▶ [What you will do]:
Up to and including the line containing "return Vector((a*t, Y, CAMZ + dz*t))", please reproduce the lines of the listing below, starting from the top.
▬▬▬▬▬▬
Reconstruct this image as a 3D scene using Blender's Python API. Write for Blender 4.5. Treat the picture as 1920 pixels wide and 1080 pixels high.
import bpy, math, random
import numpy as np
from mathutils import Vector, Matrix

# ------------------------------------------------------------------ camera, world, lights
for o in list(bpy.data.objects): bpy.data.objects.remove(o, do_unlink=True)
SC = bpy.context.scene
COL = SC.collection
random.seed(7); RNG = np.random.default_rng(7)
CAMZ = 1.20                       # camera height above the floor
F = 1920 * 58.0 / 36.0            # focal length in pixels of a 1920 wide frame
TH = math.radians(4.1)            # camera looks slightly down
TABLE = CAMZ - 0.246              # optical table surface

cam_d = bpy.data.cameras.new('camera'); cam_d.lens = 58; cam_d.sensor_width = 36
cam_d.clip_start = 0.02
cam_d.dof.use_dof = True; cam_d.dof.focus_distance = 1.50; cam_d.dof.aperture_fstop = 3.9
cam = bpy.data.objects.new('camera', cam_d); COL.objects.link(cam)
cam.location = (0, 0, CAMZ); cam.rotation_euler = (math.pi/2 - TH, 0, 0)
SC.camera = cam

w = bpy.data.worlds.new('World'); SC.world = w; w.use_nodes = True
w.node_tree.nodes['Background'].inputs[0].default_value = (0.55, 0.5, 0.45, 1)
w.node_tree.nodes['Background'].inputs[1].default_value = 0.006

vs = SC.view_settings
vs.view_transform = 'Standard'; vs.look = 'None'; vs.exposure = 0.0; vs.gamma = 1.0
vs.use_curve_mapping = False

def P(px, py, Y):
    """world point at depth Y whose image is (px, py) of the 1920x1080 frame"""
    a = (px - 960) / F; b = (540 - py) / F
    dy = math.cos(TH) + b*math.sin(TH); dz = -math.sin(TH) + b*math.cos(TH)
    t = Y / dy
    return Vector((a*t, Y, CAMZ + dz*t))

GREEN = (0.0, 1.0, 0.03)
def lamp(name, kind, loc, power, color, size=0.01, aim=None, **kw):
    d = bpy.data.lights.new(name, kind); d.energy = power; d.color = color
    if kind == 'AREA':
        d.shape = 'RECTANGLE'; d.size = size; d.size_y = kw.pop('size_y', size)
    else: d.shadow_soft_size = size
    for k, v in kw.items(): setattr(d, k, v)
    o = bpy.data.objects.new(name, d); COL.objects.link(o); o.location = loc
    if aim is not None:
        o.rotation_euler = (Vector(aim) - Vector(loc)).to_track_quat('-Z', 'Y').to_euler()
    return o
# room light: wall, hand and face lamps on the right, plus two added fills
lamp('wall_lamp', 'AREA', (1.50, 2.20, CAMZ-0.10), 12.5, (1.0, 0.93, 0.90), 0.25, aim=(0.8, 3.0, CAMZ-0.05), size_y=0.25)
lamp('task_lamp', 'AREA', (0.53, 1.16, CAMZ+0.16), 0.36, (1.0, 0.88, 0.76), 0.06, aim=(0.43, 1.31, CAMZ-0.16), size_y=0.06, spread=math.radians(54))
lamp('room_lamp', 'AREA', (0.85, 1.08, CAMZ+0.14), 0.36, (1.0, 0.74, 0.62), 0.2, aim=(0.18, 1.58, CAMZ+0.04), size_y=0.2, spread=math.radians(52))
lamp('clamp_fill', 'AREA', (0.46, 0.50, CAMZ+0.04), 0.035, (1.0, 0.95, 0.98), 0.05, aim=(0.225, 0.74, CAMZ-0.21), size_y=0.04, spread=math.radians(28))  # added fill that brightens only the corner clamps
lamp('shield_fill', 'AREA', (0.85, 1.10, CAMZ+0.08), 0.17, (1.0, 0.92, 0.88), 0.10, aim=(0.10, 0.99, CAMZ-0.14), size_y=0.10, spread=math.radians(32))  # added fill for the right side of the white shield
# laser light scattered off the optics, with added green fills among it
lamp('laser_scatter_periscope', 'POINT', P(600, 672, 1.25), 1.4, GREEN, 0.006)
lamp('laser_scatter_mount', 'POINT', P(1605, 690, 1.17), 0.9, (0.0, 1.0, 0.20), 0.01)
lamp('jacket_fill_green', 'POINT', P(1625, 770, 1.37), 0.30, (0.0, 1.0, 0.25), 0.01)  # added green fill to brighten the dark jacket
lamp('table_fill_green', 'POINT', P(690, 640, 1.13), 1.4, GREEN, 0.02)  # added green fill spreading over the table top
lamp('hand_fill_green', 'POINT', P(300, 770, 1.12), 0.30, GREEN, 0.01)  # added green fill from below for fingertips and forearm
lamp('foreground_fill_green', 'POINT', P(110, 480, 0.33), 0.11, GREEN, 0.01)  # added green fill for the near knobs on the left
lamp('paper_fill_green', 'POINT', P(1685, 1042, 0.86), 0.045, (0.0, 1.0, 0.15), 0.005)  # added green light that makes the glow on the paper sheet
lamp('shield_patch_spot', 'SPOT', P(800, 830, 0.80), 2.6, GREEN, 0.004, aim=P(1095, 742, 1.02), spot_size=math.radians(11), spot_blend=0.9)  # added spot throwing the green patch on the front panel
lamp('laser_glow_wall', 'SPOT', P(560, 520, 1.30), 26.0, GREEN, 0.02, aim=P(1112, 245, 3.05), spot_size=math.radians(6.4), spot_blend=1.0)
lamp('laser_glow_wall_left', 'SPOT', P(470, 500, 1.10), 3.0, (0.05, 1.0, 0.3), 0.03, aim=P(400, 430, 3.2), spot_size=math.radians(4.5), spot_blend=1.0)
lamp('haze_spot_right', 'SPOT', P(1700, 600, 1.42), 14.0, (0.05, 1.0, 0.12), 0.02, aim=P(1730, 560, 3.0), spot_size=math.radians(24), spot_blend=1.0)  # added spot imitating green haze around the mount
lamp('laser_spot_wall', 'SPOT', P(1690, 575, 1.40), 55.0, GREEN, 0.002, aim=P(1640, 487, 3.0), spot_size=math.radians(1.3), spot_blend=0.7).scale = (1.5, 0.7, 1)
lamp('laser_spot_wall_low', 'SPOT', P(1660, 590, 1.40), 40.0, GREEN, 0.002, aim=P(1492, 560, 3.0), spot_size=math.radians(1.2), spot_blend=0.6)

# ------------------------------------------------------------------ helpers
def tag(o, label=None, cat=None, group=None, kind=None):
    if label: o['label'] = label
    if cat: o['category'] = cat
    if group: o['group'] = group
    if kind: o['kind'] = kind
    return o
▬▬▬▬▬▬
▶ [Exercise result]:
Reconstruct this image as a 3D scene using Blender's Python API. Write for Blender 4.5. Treat the picture as 1920 pixels wide and 1080 pixels high.
import bpy, math, random
import numpy as np
from mathutils import Vector, Matrix

# ------------------------------------------------------------------ camera, world, lights
for o in list(bpy.data.objects): bpy.data.objects.remove(o, do_unlink=True)
SC = bpy.context.scene
COL = SC.collection
random.seed(7); RNG = np.random.default_rng(7)
CAMZ = 1.20                       # camera height above the floor
F = 1920 * 58.0 / 36.0            # focal length in pixels of a 1920 wide frame
TH = math.radians(4.1)            # camera looks slightly down
TABLE = CAMZ - 0.246              # optical table surface

cam_d = bpy.data.cameras.new('camera'); cam_d.lens = 58; cam_d.sensor_width = 36
cam_d.clip_start = 0.02
cam_d.dof.use_dof = True; cam_d.dof.focus_distance = 1.50; cam_d.dof.aperture_fstop = 3.9
cam = bpy.data.objects.new('camera', cam_d); COL.objects.link(cam)
cam.location = (0, 0, CAMZ); cam.rotation_euler = (math.pi/2 - TH, 0, 0)
SC.camera = cam

w = bpy.data.worlds.new('World'); SC.world = w; w.use_nodes = True
w.node_tree.nodes['Background'].inputs[0].default_value = (0.55, 0.5, 0.45, 1)
w.node_tree.nodes['Background'].inputs[1].default_value = 0.006

vs = SC.view_settings
vs.view_transform = 'Standard'; vs.look = 'None'; vs.exposure = 0.0; vs.gamma = 1.0
vs.use_curve_mapping = False

def P(px, py, Y):
    """world point at depth Y whose image is (px, py) of the 1920x1080 frame"""
    a = (px - 960) / F; b = (540 - py) / F
    dy = math.cos(TH) + b*math.sin(TH); dz = -math.sin(TH) + b*math.cos(TH)
    t = Y / dy
    return Vector((a*t, Y, CAMZ + dz*t))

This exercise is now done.